If you use the owner name as one of the selection criteria to access
database object information from one of the system catalog tables,
the owner name is case sensitive. To preserve lettercase, you must
enclose
owner in single or double quotation marks, and you
must type the owner name exactly as it is stored in the system catalog
table. Of the following two examples, only the second successfully
accesses information on the table
Kaths.table1.
SELECT * FROM systables WHERE tabname = 'tab1' AND owner = 'kaths';
SELECT * FROM systables WHERE tabname = 'tab1' AND owner = 'Kaths';
User
informix is the owner of the system catalog tables,
and in an ANSI-compliant database you must specify
informix
as a qualifier when SQL statements reference system catalog tables,
unless you are user
informix:
SELECT * FROM "informix".systables WHERE tabname = 'tab1' AND owner = 'Kaths';
Informix® accepts
any of the following notations to specify a system catalog table of
an ANSI-compliant database:
- "informix".system_table
- informix.system_table
- 'informix'.system_table
Of these three formats, however, only the first, where the
owner is
specified as a delimited identifier, is directly interoperable with
most other database servers.
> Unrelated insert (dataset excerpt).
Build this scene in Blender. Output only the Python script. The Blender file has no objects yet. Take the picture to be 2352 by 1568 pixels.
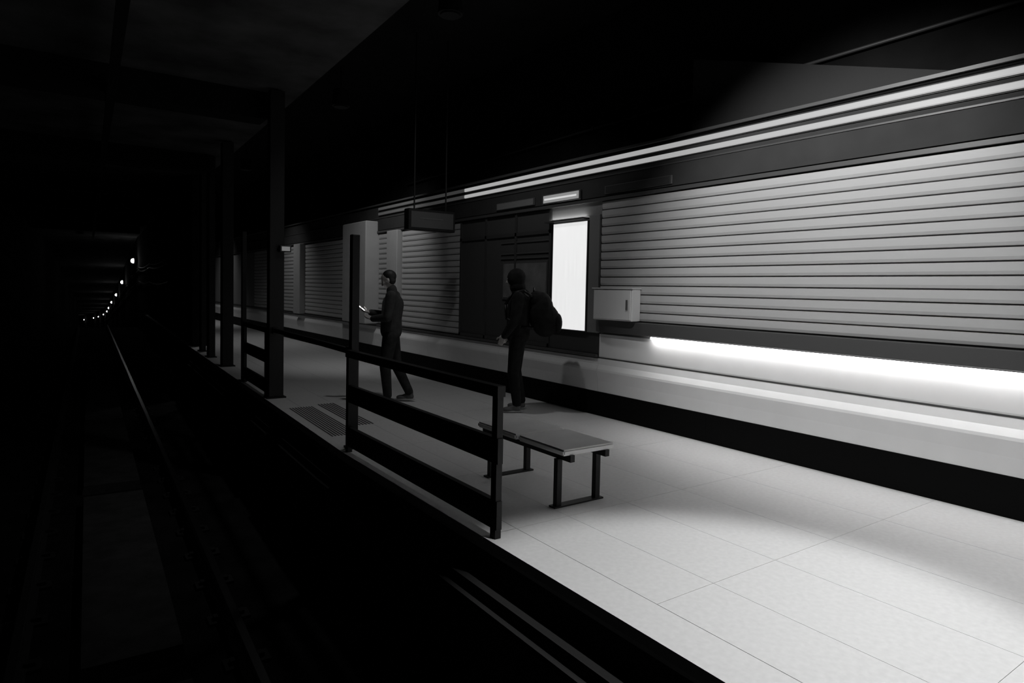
import bpy, bmesh, math, random
from mathutils import Vector, Matrix, Euler
random.seed(4)
S = bpy.context.scene
COL = S.collection

# ------------------------------------------------------------------ camera
cam_d = bpy.data.cameras.new('camera')
cam = bpy.data.objects.new('camera', cam_d); COL.objects.link(cam)
cam_d.sensor_width = 36.0
cam_d.lens = 1500.0 / 2352.0 * 36.0
cam_d.shift_x = 0.00027; cam_d.shift_y = -0.0232
cam_d.clip_start = 0.05; cam_d.clip_end = 600
cam.matrix_world = (Matrix.Translation((0, 0, 1.6)) @ Matrix.Rotation(math.radians(-34.94), 4, 'Z')
                    @ Matrix.Rotation(math.radians(90 - 2.5), 4, 'X') @ Matrix.Rotation(math.radians(1.2), 4, 'Z'))
S.camera = cam

# ------------------------------------------------------------------ world, exposure
w = bpy.data.worlds.new('world'); S.world = w; w.use_nodes = True
w.node_tree.nodes['Background'].inputs[0].default_value = (0, 0, 0, 1)
w.node_tree.nodes['Background'].inputs[1].default_value = 0.0
S.view_settings.view_transform = 'Standard'; S.view_settings.look = 'None'
S.view_settings.gamma = 1.0; S.view_settings.use_curve_mapping = False
S.view_settings.exposure = 0.0
S.cycles.max_bounces = 5; S.cycles.diffuse_bounces = 4; S.cycles.glossy_bounces = 2; S.cycles.transmission_bounces = 0
S.cycles.adaptive_threshold = 0.02; S.cycles.caustics_reflective = False; S.cycles.caustics_refractive = False

# added unseen platform downlights, placed to light floor and wall: (x, y, z, aim point, watts, cone degrees, blend, baffle on the track side)
ADDED_DOWNLIGHTS = [
    (3.05, 1.70, 4.55, (2.62, 1.85, 0.0), 560, 45, 0.5, True),
    (3.00, 3.10, 4.10, (5.73, 3.25, 2.15), 430, 78, 0.75, True),
    (3.90, -0.6, 4.55, (4.00, 0.1, 0.0), 440, 72, 0.8, True),
    (4.10, 11.2, 4.60, (5.50, 12.9, 1.5), 130, 90, 0.9, False),
    (3.90, 7.00, 4.75, (4.70, 8.00, 0.6), 75, 125, 0.9, False),
    (4.30, 19.0, 4.60, (4.40, 19.5, 0.4), 90, 110, 0.9, False),
    (4.40, 28.0, 4.60, (4.50, 28.5, 0.4), 120, 110, 0.9, False),
]

# ------------------------------------------------------------------ materials
MATS = {}
def mat(name, col, rough=0.6, metal=0.0, noise=0.0, scale=8.0, emit=0.0, bump=0.0, spec=0.5, stretch=(1, 1, 1)):
    if name in MATS: return MATS[name]
    m = bpy.data.materials.new(name); m.use_nodes = True
    nt = m.node_tree; b = nt.nodes['Principled BSDF']
    c = (col, col, col, 1) if not isinstance(col, tuple) else col + (1,)
    b.inputs['Base Color'].default_value = c
    b.inputs['Roughness'].default_value = rough; b.inputs['Metallic'].default_value = metal
    b.inputs['Specular IOR Level'].default_value = spec
    if noise > 0 or bump > 0:
        tc = nt.nodes.new('ShaderNodeTexCoord'); mp = nt.nodes.new('ShaderNodeMapping')
        mp.inputs['Scale'].default_value = stretch
        nz = nt.nodes.new('ShaderNodeTexNoise'); nz.inputs['Scale'].default_value = scale
        nz.inputs['Detail'].default_value = 5
        nt.links.new(tc.outputs['Object'], mp.inputs[0]); nt.links.new(mp.outputs[0], nz.inputs['Vector'])
        if noise > 0:
            cr = nt.nodes.new('ShaderNodeValToRGB')
            lo = tuple(max(0, x * (1 - noise)) for x in c[:3]) + (1,); hi = tuple(min(1, x * (1 + noise)) for x in c[:3]) + (1,)
            cr.color_ramp.elements[0].position = 0.3; cr.color_ramp.elements[0].color = lo
            cr.color_ramp.elements[1].position = 0.7; cr.color_ramp.elements[1].color = hi
            nt.links.new(nz.outputs['Fac'], cr.inputs[0]); nt.links.new(cr.outputs[0], b.inputs['Base Color'])
            if emit > 0: nt.links.new(cr.outputs[0], b.inputs['Emission Color'])
        if bump > 0:
            bp = nt.nodes.new('ShaderNodeBump'); bp.inputs['Strength'].default_value = bump; bp.inputs['Distance'].default_value = 0.01
            nt.links.new(nz.outputs['Fac'], bp.inputs['Height']); nt.links.new(bp.outputs[0], b.inputs['Normal'])
    if emit > 0:
        if noise <= 0: b.inputs['Emission Color'].default_value = (1, 1, 1, 1)
        b.inputs['Emission Strength'].default_value = emit
    MATS[name] = m
    return m

M_TILE = mat('pale_terrazzo', 0.62, 0.5, noise=0.05, scale=30, spec=0.35)
M_GROUT = mat('grout', 0.55, 0.8)
M_SLAT = mat('pale_wall_slat', 0.48, 0.55, noise=0.04, scale=6, stretch=(1, .15, 1))
M_BACK = mat('wall_backing', 0.28, 0.8)
M_PANEL = mat('white_enamel', 0.76, 0.45, noise=0.03, scale=3)
M_FRIEZE = mat('dark_grey_frieze', 0.05, 0.95, noise=0.1, scale=3, spec=0.05)
M_BLACK = mat('black_skirting', 0.004, 0.6, spec=0.05)
M_SILL = mat('dark_sill', 0.075, 0.45)
M_ALU = mat('aluminium', 0.22, 0.4, metal=0.6)
M_STRIP = mat('lit_diffuser', 0.12, 0.5, emit=0.38)
M_DIM = mat('faint_diffuser', 0.12, 0.5, emit=0.035)
M_LED = mat('led_white', 1.0, 0.4, emit=15.0)
M_UPLED = mat('led_uplight', 1.0, 0.4, emit=9.0)
M_LIGHTBOX = mat('lit_poster', 0.82, 0.5, noise=0.05, scale=9, emit=0.92, stretch=(1, 6, .2))
M_SIGN = mat('lit_sign', 0.2, 0.5, emit=0.22)
M_SIGNHI = mat('lit_sign_tube', 0.3, 0.5, emit=0.6)
M_GLASS = mat('dark_glass', 0.07, 0.25, spec=0.25)
M_MULL = mat('dark_mullion', 0.05, 0.45)
M_POSTER = mat('dim_poster', 0.16, 0.6, noise=0.25, scale=5)
M_COLUMN = mat('pale_column', 0.42, 0.6, noise=0.05, scale=4)
M_GREYCOL = mat('grey_pilaster', 0.20, 0.6)
M_DARKM = mat('dark_metal', 0.008, 0.5, spec=0.3)
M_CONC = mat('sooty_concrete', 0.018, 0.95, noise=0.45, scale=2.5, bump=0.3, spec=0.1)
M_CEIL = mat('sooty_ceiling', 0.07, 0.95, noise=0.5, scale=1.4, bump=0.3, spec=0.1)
M_BEAM = mat('black_beam', 0.008, 0.9, spec=0.1)
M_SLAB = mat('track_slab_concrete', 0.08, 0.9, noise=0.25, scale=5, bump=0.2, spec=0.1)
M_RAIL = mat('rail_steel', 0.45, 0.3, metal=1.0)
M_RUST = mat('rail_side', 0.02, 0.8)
M_DUCT = mat('grey_duct', 0.022, 0.8, spec=0.1)
M_NOSE = mat('nosing_concrete', 0.035, 0.8, noise=0.2, scale=12)
M_UPPER = mat('upper_wall', 0.012, 0.9, noise=0.3, scale=2, spec=0.1)
M_LIGHT_WEDGE = mat('light_wedge_grey', 0.028, 0.8, noise=0.1, scale=2)  # grey of the made-up wedge, stands in for dim cast light
M_CLOTH = mat('charcoal_cloth', 0.030, 0.95, noise=0.3, scale=14, spec=0.1)
M_CLOTH2 = mat('black_cloth', 0.016, 0.95, noise=0.3, scale=14, spec=0.1)
M_CLOTH3 = mat('slate_cloth', 0.05, 0.95, noise=0.2, scale=14, spec=0.1)
M_SKIN = mat('skin', (0.40, 0.38, 0.37), 0.5, noise=0.05, scale=20)
M_HAIR = mat('dark_hair', 0.012, 0.6)
M_SHOE = mat('shoe_grey', 0.10, 0.6)
M_SOLE = mat('shoe_sole', 0.35, 0.6)
M_SEAT = mat('bench_seat', 0.8, 0.55, noise=0.05, scale=5)
M_SCREEN = mat('phone_screen', 0.9, 0.3, emit=7.0)
M_TUNLAMP = mat('tunnel_lamp_glass', 1.0, 0.4, emit=14.0)
M_SMALL = mat('emergency_lamp_lens', 0.3, 0.5, emit=0.12)
M_LENS = mat('downlight_lens', 0.7, 0.4, emit=4.0)
M_CABLE = mat('cable_sheath', 0.03, 0.45)

# ------------------------------------------------------------------ helpers
def link(name, me, parent=None, loc=None):
    o = bpy.data.objects.new(name, me); COL.objects.link(o)
    if parent is not None: o.parent = parent
    if loc is not None: o.location = loc
    return o
def tag(o, label=None, cat=None, group=None, kind=None):
    if label: o['label'] = label
    if cat: o['category'] = cat
    if group: o['group'] = group
    if kind: o['kind'] = kind
    return o
def empty(name, loc=(0, 0, 0), rz=0.0):
    o = bpy.data.objects.new(name, None); COL.objects.link(o)
    o.location = loc; o.rotation_euler = (0, 0, rz); return o
def fin(bm, m, smooth=False, name='mesh'):
    bmesh.ops.recalc_face_normals(bm, faces=bm.faces)
    me = bpy.data.meshes.new(name); bm.to_mesh(me); bm.free()
    for mm in (m if isinstance(m, (list, tuple)) else [m]): me.materials.append(mm)
    if smooth:
        for p in me.polygons: p.use_smooth = True
    return me
def add_box(bm, x0, x1, y0, y1, z0, z1):
    r = bmesh.ops.create_cube(bm, size=1.0)
    bmesh.ops.scale(bm, vec=(x1 - x0, y1 - y0, z1 - z0), verts=r['verts'])
    bmesh.ops.translate(bm, vec=((x0 + x1) / 2, (y0 + y1) / 2, (z0 + z1) / 2), verts=r['verts'])
    return r['verts']
def box(name, b, m, parent=None, bevel=0.0, seg=1):
    """box in world axes, object origin at the centre of its base"""
    x0, x1, y0, y1, z0, z1 = b
    cx, cy = (x0 + x1) / 2, (y0 + y1) / 2
    bm = bmesh.new(); add_box(bm, x0 - cx, x1 - cx, y0 - cy, y1 - cy, 0, z1 - z0)
    if bevel > 0: bmesh.ops.bevel(bm, geom=bm.edges[:], offset=bevel, segments=seg, affect='EDGES', profile=0.5)
    o = link(name, fin(bm, m, name=name))
    if parent is not None:
        o.parent = parent
        o.location = Vector((cx, cy, z0)) - parent.location
        if parent.rotation_euler.z: raise ValueError('box under rotated parent')
    else: o.location = (cx, cy, z0)
    return o
def copy_to(o, parent, loc):
    c = o.copy(); COL.objects.link(c); c.parent = parent; c.location = loc; return c
def add_cyl(bm, p0, p1, r0, r1=None, seg=12):
    r1 = r0 if r1 is None else r1
    p0, p1 = Vector(p0), Vector(p1); d = p1 - p0
    rot = d.to_track_quat('Z', 'Y').to_matrix().to_4x4()
    return bmesh.ops.create_cone(bm, cap_ends=True, segments=seg, radius1=max(r0, 1e-4), radius2=max(r1, 1e-4), depth=d.length,
                                 matrix=Matrix.Translation((p0 + p1) / 2) @ rot)['verts']
def add_ell(bm, c, r, rot=None, seg=14):
    r = (r, r, r) if not isinstance(r, tuple) else r
    mx = Matrix.Translation(c) @ (rot.to_matrix().to_4x4() if rot else Matrix.Identity(4)) @ Matrix.Diagonal((*r, 1))
    bmesh.ops.create_uvsphere(bm, u_segments=seg, v_segments=max(6, seg * 2 // 3), radius=1.0, matrix=mx)
def sweep(name, pts, prof, m, parent=None, closed_prof=True, smooth=False, caps=True):
    """sweep a profile [(side, up)] along points; side is horizontal to the right of travel"""
    bm = bmesh.new(); rings = []
    n = len(pts)
    for i, p in enumerate(pts):
        a = Vector(pts[max(i - 1, 0)]); b = Vector(pts[min(i + 1, n - 1)]); t = (b - a).normalized()
        side = Vector((t.y, -t.x, 0)).normalized(); up = side.cross(t).normalized()
        rings.append([bm.verts.new(Vector(p) + side * s + Vector((0, 0, 1)) * u) for s, u in prof])
    k = len(prof)
    for i in range(n - 1):
        for j in range(k if closed_prof else k - 1):
            bm.faces.new((rings[i][j], rings[i][(j + 1) % k], rings[i + 1][(j + 1) % k], rings[i + 1][j]))
    if closed_prof and caps:
        bm.faces.new(rings[0]); bm.faces.new(list(reversed(rings[-1])))
    o = link(name, fin(bm, m, smooth, name), parent)
    return o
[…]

For the format with no delimiters, the
ANSI/ISO standard for SQL upshifts the lowercase letters to
INFORMIX,
and the same standard does not support single ( ' ) quotation marks
as valid delimiters for owner names or for schema names.
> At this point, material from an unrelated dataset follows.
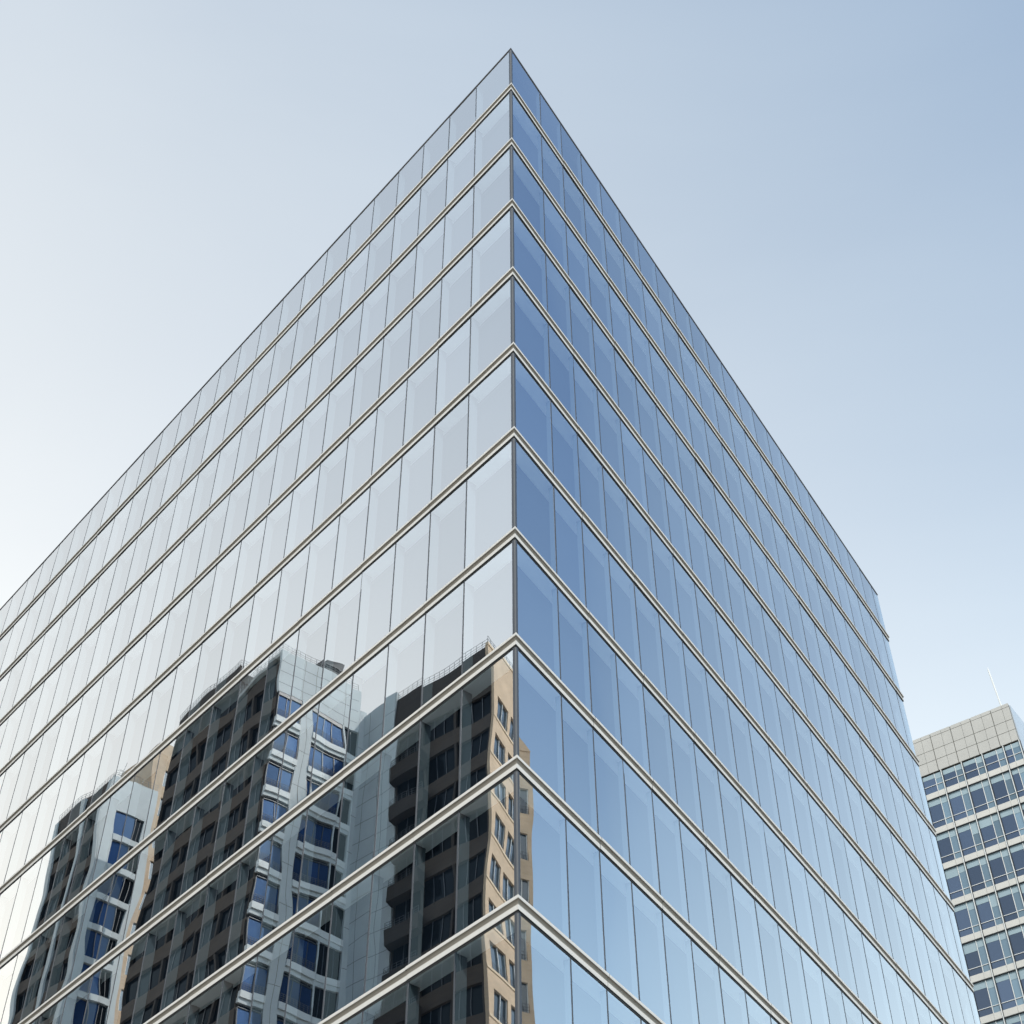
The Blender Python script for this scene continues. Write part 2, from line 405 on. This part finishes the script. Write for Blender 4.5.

In contrast, Informix treats
the name informix as a special case, and preserves lowercase
letters when informix is specified, with or without delimiters,
whether or not the database is ANSI-compliant. To write SQL code that
is portable to non-Informix database
servers, however, you should always delimit the owner names of database
objects between double ( " ) quotation marks.
The following SQL examples use undelimited owner names:
CREATE TABLE informix.t1(i SERIAL NOT NULL);
CREATE TABLE someone.t1(i SERIAL NOT NULL);
If these statements execute successfully, the first table has informix registered
in systables as the owner, and the second has SOMEONE registered
as the owner. When the owner name is delimited by quotation marks
in SQL statements, the specified lettercase of owner is preserved,
but the lettercase does not matter when the owner name is undelimited,
because Informix upshifts
most undelimited owner names, but downshifts the undelimited informix (or INFORMIX)
owner name to informix.
For example, suppose that after the previous two CREATE TABLE statements
execute successfully, user
informix issues the following statement:
CREATE TABLE INFORMIX.t1(i SERIAL NOT NULL);
This statement fails, because the combination of owner name
and table name is not unique, if the previously registered
table t1 that is owned by informix already exists in
the database.
Tip: The USER operator returns
the login name of the current user exactly as it is stored on the
system. If the owner name is stored differently from the
login name (for example, a mixed-case owner name and an all lowercase
login name), the owner = USER syntax fails.